The Others, starring Nicole Kidman, borrowed some elements of the plot and setting, and references can be spotted in episodes of popular TV series, such as Star Trek, Lost or CSI.

 

ABOUT THE MUSIC

Musically, The Turn of the Screw is one of Britten’s most interesting works.

The narrative is divided into a prologue and 16 relatively episodic scenes, all connected with variations of the “Screw” theme, built around the twelve-note row.

This idea is deliberately (and eerily!) childlike in its simplicity.

LISTEN TO THE HIGHLIGHS

 

“IT’S A CURIOUS STORY…”

A work opening with this line already makes you wonder what could happen to its characters. But some curious events indeed happened before Britten’s masterpiece made it to the stage:

  • Benjamin Britten wrote The Turn of the Screw in just four months!

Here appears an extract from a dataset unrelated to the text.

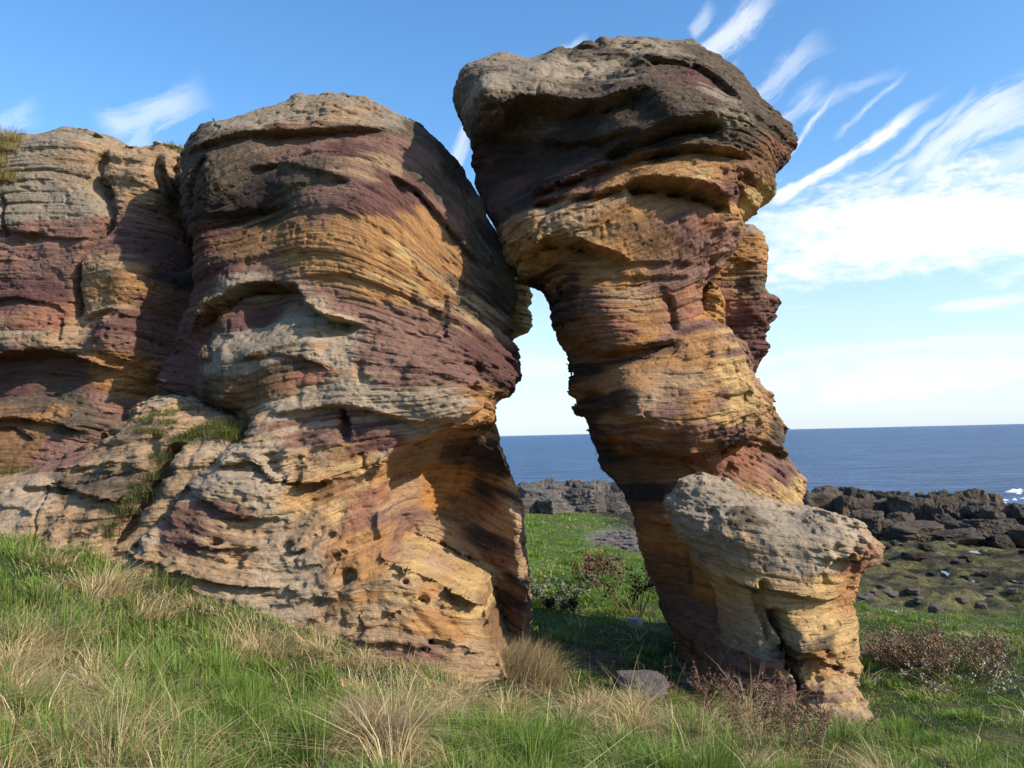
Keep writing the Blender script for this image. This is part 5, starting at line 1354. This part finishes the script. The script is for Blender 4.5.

The premiere was so close that Imogen Holst, Britten’s assistant, would make a vocal score of each scene as Britten completed them so that the singers could begin preparing whilst the opera was still being written.
  • The day of the premiere at the Venice Biennale was also fraught – the stage crew threatened to go on strike and then the performance had to be delayed because it was being transmitted live on the radio and an earlier broadcast had run over!
  • However, the ghostly opera was not cursed after all – it was well received and today is the second-most performed opera in English worldwide. In 1959, it also became the first ever full-length opera to be broadcast on British independent television.